Consensus products: guidelines, directives, and article layout-pages

At the core, I think that there has not been a method for turning decisions into written directives and article layout-pages. Plus consider the prior dilemma: any article could be totally rewritten, so it would seem futile for a decision to pinpoint an article's content when it could be re-written away. It is imperative that articles be based on a "solid" foundation of layout-pages, which a consensus group could modify to enact their decisions. Otherwise, consensus decisions are like "herding water" and that must have been demoralizing to groups who studied the issues and had no document which could cause a decision to become "binding" about article contents.

Another major danger: we must beware the legal liabilities of Wikipedia, if a content-control process is established, then any libelous remarks (in an article text) might be seen an officially released text from the Wikimedia Foundation management. Hence, the decisions offered from negotiation, by a consensus-group, must be handled as advice to the editors, rather than a gateway which authorized the release of exact (libelous) content in articles. For those reasons, we need some legal advice about how to word a guideline, which gives a step-by-step process, to resolve content disputes about articles (without being viewed as controlling libelous content).

I don't mean to imply "wait until the lawyers come" (NO), but rather, a guideline, for a content-dispute process, should expect to be modified to avoid connecting Wikimedia personnel as being liable for various editors' written remarks linked to that guideline.
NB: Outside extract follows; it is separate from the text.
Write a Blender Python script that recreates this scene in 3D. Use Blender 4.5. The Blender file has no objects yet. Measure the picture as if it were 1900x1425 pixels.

Such changes in wording, to avoid legal liability, should be simple, if we remember that the results of a content-dispute are advice to editors acting in good faith.

Wikid7705:10, 7 July 2010

I like everything you're saying. I always tend to focus on "how could this go wrong", and to me it could go wrong if we get into instruction creep, and do directives on stuff like "naming convention for Barack Obama versus Barack Hussein Obama versus Barry Obama". But I think that's easy to resolve if we just establish a threshold where a directive is more appropriate than a localized or small decision.

I might also prefer the term "social contract". "Directive" sounds like it's coming from the top down, and it isn't (nor should it). It should represent something that a bunch of diligent, good faith editors arrived at after some discussion, and agreed between them was a fair way to handle a contentious issue.

But yes, I think you're onto a fantastic idea. Yeah, let's deal with contentious subject areas by having editors discuss layouts and conventions. And, where necessary, provide legal input (I'm thinking of libel for BLP debates). We just need to offer some guidance about how to use it for good, not evil.